May 20th, 2008

Apples and avocados

The ever-intelligent Kerry Clare has posted a response at Descant blog to my post Chick-lit ruined my life from a while back. Kerry works through a number of interesting examples on the blog, and you should go read her post (the reason I’m responding here rather than there is that Descant blog eats my comments). Towards the end she pinpoints one of her fears about the genre of chick-lit/comic novels for and about women:

… anyone can fall off a chair with aplomb, then, and perhaps I’m just being sensitive. But I’m still troubled a bit: are only losers funny? Is idiot synonymous with clown? As women have had historical difficulties being taken seriously at all, how are such literary characters detrimental to perceptions of women in general?

I think the danger of dismissing women as clumsy, over-eating, under-ambitious, brand-obsessed drunks (not what Kerry said at all, but one of my own secret fears caused my chick-lit) comes not from any one text, but from the *trend* of chick-lit. Bridget Jones *is* a clumsy, over-eating, under-ambitious brand-obsessed person-who-drinks-a-lot, but she’s also sweet and terribly funny and, in many ways, extremely relatable to one such as I, who doesn’t want to be any of those things but, on certain occasions, is (except the drunk thing).

Bridget Jones’ diary is a worst-case scenario, a what-if-everything-I-fear-actually happened fantasy, told by and for people who want to know as much about their worst selves as possible, if only to make it all seem less heinous. It’s a brilliant book, and there are many others that do the same thing. But as my friend J commented once, about why he doesn’t like these books (yes, *he*–he still has a good point), self-consciousness is still self-absorbtion. These books are about women watching their own every move with fascination. Goodness knows, I do it enough (ohmygod, my hair, that zit on my cheek, the way I laughed just now is stupid and I think she hates my shoes!) and it’s good to have a fictional character to empathize with, but like clumsiness, over-eating, and brand-obsession, self-absorbtion is nothing to be proud of. I’m trying to stop, and think about other stuff.

And therein, I think, lies the problem with chick-lit, not with individual books (though some *are* terrible) but with the genre–do we need a whole category of books for women to think more about how we’re viewed from the outside? I’m generalizing broadly (yes, I have read Marian Keyes’ senstive and hilarious books about addiction and other real problems) but as a whole, these books *don’t* protray women in a wonderful light and the protagonists don’t have a lot of characteristics other than those foibles of which they are so agonizingly aware. The problem, I think, is that most humans are goofballs on occasions, but these books required women *only* to be goofy all the way through. Such is genre fiction–no one faults the heroes of westerns for not having a homelife and a sensitive side. It’s when this stuff starts to be taken as the way to go–an occasional instance of goofy/bad behaviour can brighten any book, but, as KC points out, clownishness is becoming the major vehicle for funny women in books. Oh no!

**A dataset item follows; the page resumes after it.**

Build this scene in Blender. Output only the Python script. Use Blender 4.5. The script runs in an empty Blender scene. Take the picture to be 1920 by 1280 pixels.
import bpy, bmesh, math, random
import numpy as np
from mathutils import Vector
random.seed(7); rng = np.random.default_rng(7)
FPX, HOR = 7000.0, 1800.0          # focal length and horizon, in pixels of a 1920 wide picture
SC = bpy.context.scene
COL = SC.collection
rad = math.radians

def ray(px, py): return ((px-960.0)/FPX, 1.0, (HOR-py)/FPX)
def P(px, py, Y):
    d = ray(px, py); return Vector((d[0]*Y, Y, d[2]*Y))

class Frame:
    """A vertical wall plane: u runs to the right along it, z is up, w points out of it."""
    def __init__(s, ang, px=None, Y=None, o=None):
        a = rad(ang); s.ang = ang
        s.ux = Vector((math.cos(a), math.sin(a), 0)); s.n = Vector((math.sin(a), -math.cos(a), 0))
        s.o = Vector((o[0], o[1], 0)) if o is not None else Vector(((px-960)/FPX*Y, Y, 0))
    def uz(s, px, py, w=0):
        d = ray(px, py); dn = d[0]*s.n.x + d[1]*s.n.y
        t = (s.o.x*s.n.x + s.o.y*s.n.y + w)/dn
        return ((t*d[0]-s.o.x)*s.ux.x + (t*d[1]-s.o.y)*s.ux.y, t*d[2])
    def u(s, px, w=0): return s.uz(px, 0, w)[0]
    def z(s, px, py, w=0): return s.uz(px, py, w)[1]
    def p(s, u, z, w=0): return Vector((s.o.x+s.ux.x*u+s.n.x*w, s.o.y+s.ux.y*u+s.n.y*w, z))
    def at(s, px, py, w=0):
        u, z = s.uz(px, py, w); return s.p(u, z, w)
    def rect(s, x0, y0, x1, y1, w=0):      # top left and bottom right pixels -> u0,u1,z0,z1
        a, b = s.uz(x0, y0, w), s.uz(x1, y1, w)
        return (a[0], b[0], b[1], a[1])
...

This is perhaps my favourite instance of female physical comedy in literature:

“That morning I had tried to hang myself.

“I had taken the silk cord of my mother’s yellow bathrobe as soon as she left for work, and, in the amber shade of the bedroom, fashioned it into a knot that slipped up and down on itself. It took me a long time to do this, because I was poor at knots and had no idea how to make a proper one.

“Then I hunted around for a place to attach the rope.

“The trouble was, our house had the wrong kind of ceilings. The ceilings were low, white and smoothly plastered, without a light fixture or a wooden beam in sight.

“After a discouraging time of walking about with the slik cord dangling from my neck like a yellow cat’s tail and finding no place to fasten it, I sat on the edge of my mother’s bed and tried pulling the cord tight.

The Bell Jar, pp. 127–129

Esther Greenwood is always a pretty funny girl, even when she’s trying to commit suicide, but the key thing about Esther is that sometimes she’s dumber than everyone else, and sometimes much smarter. Sometimes the joke is on her, sometimes not. She’s not a real person, but she’s an approximation, not a caricature.

Many many titles in the chick-lit cannon are a joy to read, but reading many many chick-lit titles all at once would probably be confusing if you were trying to pin down What Women Are Like. That’s something you can’t really do, and we should always question books that claim to have done so.